Blazer's cooperation was the hinge on which the larger FIFA prosecution turned. The recordings and testimony he provided helped the Department of Justice assemble the racketeering case that produced the May 2015 indictment, the dawn arrests in Zurich, and the wave of guilty pleas and convictions that followed across the Americas. CONCACAF, the body he had built and bled, undertook its own reforms and pursued recovery of the money he and others had diverted. His lifetime FIFA ban stood, and his guilty plea remained the formal record of his conduct even though he died before a judge could sentence him. The lasting image of the case — an official wired with a keychain, recording the men he had spent a career enriching alongside — captured how governance corruption finally gets exposed: not by the institution policing itself, but by one of its own deciding, under pressure, to talk.

Lessons

  1. Pursue the tax angle as aggressively as the bribery angle; unreported income is often the most provable crime and the surest lever for turning an insider.
  2. Treat "commissions" and "consulting fees" attached to officials' own deals as presumptive conflicts, and audit them as if they were bribes, because frequently they are.

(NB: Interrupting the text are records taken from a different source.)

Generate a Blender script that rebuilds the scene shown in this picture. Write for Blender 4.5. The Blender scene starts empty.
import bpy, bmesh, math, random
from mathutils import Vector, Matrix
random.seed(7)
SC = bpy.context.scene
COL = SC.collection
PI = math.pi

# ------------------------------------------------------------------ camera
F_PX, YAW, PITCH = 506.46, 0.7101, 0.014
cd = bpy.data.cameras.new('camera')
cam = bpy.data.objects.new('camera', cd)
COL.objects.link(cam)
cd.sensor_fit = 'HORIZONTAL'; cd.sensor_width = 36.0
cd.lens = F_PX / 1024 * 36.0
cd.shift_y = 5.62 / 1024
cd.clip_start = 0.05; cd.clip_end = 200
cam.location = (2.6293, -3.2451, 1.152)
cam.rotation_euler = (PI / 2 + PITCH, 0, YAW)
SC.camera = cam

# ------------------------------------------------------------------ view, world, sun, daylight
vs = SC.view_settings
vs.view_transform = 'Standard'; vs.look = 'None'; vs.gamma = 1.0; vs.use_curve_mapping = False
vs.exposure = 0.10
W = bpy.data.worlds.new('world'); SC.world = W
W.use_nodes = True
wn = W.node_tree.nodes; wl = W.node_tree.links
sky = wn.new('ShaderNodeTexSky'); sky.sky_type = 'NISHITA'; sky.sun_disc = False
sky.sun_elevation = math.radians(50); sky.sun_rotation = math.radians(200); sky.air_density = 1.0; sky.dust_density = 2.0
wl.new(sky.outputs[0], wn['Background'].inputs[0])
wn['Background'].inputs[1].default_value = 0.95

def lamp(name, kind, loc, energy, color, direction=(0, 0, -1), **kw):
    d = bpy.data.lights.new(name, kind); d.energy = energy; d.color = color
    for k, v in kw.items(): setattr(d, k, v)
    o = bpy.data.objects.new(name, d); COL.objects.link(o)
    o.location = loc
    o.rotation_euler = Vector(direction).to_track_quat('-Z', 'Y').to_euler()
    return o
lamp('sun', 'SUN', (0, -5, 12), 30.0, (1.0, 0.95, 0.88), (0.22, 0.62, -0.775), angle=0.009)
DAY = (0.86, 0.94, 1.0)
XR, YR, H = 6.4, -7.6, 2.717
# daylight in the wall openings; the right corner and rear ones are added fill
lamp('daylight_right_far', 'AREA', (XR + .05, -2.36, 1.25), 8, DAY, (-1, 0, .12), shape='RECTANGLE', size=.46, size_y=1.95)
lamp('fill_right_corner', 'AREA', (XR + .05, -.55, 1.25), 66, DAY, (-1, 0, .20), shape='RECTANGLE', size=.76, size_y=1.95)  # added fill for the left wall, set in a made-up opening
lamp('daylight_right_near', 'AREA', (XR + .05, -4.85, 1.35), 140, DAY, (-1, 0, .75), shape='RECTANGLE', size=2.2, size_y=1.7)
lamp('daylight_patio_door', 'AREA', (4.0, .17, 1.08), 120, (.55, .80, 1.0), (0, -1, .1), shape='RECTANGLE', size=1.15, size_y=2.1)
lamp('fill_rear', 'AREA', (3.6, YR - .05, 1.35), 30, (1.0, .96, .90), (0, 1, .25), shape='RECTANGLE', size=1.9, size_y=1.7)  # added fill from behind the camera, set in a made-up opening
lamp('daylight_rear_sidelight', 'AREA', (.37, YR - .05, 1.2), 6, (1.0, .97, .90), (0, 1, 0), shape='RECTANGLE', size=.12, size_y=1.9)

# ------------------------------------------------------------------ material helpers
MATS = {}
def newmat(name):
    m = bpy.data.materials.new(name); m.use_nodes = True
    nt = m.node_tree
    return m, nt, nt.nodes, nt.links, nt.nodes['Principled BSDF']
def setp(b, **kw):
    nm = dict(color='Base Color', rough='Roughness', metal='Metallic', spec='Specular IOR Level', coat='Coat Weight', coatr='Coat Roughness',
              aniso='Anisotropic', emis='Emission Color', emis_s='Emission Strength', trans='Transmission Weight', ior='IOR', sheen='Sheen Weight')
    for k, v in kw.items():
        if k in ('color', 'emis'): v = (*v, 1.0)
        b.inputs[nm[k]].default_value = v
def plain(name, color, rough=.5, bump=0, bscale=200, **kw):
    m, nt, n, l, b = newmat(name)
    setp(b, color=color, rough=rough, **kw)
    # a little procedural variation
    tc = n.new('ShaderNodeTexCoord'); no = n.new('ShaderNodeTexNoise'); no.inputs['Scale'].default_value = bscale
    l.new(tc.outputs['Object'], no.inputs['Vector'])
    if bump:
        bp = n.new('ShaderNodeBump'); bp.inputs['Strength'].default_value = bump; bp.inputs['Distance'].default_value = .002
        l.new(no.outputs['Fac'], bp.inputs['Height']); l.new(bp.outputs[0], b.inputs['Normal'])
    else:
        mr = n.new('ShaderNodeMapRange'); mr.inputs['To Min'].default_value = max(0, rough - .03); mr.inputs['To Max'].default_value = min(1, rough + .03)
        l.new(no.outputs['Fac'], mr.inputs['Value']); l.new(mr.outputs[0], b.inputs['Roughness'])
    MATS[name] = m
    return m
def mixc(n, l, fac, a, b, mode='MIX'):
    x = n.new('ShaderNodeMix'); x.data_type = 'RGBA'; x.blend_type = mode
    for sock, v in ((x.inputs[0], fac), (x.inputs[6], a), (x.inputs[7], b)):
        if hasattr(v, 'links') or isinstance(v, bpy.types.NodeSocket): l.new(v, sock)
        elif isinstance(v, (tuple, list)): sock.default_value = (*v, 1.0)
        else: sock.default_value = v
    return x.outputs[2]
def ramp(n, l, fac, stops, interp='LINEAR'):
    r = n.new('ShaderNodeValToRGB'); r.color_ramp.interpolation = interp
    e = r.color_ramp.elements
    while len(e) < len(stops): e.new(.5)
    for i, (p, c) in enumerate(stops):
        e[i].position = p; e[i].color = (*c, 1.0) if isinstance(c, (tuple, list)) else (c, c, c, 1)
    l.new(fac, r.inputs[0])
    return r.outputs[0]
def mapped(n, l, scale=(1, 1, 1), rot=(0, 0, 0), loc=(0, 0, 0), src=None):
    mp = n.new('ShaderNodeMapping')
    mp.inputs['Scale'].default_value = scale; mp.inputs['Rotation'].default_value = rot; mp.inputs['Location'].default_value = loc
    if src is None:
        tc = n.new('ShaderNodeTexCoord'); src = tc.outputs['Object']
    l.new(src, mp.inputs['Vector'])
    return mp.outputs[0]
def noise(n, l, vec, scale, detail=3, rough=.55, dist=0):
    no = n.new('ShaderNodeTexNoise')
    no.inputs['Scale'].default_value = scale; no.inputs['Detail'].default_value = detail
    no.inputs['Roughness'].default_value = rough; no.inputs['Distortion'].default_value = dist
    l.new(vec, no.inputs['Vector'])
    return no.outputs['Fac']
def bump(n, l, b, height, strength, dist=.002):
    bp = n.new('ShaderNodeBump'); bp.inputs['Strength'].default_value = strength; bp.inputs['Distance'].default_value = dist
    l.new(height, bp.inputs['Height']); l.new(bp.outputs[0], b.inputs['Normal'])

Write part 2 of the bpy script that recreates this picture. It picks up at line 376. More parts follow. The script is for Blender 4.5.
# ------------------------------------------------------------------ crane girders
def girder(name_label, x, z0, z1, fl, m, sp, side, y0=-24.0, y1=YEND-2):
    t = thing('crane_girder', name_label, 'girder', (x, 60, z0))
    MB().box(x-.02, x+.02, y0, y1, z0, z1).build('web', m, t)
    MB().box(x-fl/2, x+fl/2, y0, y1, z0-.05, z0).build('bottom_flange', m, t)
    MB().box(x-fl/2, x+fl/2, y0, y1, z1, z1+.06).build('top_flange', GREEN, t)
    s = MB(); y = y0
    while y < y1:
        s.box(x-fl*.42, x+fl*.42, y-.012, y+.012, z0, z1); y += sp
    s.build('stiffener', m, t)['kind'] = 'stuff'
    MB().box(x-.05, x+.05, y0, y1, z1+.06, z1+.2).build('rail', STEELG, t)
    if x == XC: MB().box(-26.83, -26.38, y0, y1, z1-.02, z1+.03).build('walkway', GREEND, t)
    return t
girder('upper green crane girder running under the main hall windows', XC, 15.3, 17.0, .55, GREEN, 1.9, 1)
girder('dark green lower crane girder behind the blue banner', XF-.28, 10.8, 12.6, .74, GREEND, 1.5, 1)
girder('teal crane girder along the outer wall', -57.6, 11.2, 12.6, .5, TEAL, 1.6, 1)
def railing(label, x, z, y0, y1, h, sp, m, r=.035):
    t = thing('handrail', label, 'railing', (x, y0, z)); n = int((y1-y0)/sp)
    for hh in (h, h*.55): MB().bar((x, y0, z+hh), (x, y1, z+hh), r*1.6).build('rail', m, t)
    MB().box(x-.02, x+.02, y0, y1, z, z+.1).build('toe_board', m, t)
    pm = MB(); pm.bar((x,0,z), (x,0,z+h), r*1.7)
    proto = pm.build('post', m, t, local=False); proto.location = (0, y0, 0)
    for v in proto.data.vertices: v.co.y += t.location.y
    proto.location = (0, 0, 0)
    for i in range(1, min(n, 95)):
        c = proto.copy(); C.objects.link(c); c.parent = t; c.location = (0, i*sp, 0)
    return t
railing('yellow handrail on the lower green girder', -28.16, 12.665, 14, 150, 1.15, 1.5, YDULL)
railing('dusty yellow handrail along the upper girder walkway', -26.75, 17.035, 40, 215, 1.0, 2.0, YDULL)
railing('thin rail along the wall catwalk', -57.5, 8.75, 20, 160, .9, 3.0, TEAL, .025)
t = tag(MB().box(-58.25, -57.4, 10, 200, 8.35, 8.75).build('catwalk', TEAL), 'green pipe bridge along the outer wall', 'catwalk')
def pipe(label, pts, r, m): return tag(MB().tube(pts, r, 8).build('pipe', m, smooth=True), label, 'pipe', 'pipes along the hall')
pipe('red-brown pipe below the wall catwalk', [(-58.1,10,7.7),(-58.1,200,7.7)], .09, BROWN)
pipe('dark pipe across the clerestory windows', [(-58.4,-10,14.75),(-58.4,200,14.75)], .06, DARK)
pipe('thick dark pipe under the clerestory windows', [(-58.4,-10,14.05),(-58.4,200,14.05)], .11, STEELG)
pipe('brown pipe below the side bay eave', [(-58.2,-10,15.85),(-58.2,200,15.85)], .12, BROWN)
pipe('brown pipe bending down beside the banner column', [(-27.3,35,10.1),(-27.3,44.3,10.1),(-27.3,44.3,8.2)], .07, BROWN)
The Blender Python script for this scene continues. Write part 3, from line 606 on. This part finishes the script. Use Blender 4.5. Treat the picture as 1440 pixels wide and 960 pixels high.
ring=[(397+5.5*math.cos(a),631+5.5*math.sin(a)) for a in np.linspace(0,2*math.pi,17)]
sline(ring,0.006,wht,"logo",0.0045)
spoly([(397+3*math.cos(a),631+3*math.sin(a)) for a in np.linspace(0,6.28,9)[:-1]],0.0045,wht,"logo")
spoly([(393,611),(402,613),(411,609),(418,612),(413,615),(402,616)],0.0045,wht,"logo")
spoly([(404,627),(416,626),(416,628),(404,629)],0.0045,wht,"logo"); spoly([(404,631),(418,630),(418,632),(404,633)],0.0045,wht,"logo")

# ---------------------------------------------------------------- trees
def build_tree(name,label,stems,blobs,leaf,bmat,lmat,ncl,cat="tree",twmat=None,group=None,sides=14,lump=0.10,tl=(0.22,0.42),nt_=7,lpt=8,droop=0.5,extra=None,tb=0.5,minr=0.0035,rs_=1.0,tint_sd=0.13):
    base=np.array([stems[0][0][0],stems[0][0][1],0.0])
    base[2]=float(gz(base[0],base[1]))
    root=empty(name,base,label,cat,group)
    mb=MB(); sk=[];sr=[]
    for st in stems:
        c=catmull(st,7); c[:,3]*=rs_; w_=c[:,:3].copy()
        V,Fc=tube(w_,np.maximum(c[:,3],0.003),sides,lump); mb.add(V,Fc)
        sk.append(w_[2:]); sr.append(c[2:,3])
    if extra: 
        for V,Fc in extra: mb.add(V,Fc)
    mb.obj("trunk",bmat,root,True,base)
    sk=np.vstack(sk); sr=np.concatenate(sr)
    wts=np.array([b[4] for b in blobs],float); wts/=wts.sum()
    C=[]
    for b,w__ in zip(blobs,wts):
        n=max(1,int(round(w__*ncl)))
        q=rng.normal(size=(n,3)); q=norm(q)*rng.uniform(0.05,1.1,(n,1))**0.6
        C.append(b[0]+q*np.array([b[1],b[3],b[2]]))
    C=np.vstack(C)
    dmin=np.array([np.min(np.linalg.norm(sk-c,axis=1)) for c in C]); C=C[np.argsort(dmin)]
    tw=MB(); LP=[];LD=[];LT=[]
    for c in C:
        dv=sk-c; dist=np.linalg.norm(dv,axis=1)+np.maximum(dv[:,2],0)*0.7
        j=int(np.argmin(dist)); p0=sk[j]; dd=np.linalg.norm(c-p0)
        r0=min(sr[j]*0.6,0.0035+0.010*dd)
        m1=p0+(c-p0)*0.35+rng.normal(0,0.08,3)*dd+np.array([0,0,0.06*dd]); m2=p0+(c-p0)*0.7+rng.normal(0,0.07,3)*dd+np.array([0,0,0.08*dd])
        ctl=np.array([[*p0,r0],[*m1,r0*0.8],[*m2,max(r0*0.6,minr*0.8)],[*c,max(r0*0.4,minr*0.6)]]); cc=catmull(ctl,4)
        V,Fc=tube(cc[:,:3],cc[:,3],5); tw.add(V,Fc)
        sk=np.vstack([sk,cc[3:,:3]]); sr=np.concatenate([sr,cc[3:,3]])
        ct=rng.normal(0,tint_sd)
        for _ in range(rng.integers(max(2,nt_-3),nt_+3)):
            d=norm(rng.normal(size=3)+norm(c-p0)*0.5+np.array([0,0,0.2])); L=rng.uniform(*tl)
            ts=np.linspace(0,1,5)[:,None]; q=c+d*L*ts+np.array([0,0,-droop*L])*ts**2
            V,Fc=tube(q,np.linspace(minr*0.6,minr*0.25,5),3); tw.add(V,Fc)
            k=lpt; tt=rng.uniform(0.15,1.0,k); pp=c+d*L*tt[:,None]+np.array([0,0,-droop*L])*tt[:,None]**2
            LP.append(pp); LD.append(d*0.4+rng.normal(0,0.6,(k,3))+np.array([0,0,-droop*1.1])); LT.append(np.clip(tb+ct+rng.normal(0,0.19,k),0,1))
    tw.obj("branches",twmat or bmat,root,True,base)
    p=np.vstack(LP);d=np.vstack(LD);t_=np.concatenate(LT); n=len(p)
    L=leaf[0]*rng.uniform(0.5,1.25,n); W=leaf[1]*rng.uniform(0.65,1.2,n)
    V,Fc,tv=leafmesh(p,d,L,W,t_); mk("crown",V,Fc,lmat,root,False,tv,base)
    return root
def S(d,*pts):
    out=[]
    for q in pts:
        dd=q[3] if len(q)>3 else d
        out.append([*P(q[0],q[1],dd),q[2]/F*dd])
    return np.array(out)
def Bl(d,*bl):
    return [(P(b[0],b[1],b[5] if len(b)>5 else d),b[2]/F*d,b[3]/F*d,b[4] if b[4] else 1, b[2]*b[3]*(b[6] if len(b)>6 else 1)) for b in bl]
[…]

  3. Flag conspicuous, unexplained wealth among administrators as a compliance trigger rather than a curiosity; lifestyle is data.
  4. Build governance cases on cooperating insiders, and structure real incentives and protections for them, because closed cultures yield to participants far more readily than to outside investigators.
  5. Remember that a sporting ban and a criminal conviction are separate instruments; deploy both, and recognize that the threat of the latter is what makes cooperation possible.